Não achas que ele consideraria mais verdadeiras as
coisas que vira outrora do que aquelas que agora lhe
eram designadas?
–Sim, disse ele, muito mais verdadeiras!
–E se, por outro lado, ele fosse obrigado a fitar
a própria luz, não achas que seus olhos se
ressentiriam e que, voltando-lhe as costas, fugiria
para junto daquelas coisas que é capaz de olhar e que
lhes atribuiria uma realidade maior do que as outras
que lhe são mostradas?
–Exato, disse ele.
–Supõe agora, prossegui, que ele fosse
arrancado à força de sua caverna e compelido a
escalar a rude e escarpada encosta e que não fosse
solto antes de ser trazido até o sol; não achas que ele
se afligiria e se irritaria por ter sido arrastado dessa
maneira? E que, uma vez chegado à plena luz e
completamente ofuscado, achas que poderia
distinguir uma só das coisas que agora chamamos
verdadeiras?
–Não poderia fazê-lo, disse ele, pelo menos de
imediato.
–Penso que teria necessidade de hábito para
chegar a ver as coisas na região superior.
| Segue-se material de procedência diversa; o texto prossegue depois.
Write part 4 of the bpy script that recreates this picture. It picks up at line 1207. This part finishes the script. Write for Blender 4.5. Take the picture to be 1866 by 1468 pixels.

De início,
distinguiria as sombras mais facilmente, em seguida,
a imagem dos homens e dos outros seres refletidos
nas águas; mais tarde, distinguiria os próprios seres.
A partir dessas experiências, poderia, durante a noite,
contemplar os corpos celestes e o próprio céu, a luz
dos astros e da lua, muito mais facilmente do que o
sol e a sua luz, durante o dia.
–Não poderia se de outro modo.
–Penso que finalmente ele seria capaz de fitar
o sol, não mais refletido na superfície da água, ou sua
aparência num lugar em que não se encontra, mas o
próprio sol no lugar que é o seu; em suma, viria a
contemplá-lo tal como é.
–Necessariamente, disse ele.
–Após isso, raciocinando a respeito do sol,
concluiria que ele produz as estações e os anos, que
governa todas as coisas que existem em lugar visível
e que num certo sentido, também é a causa de tudo
que ele e seus companheiros viam na caverna.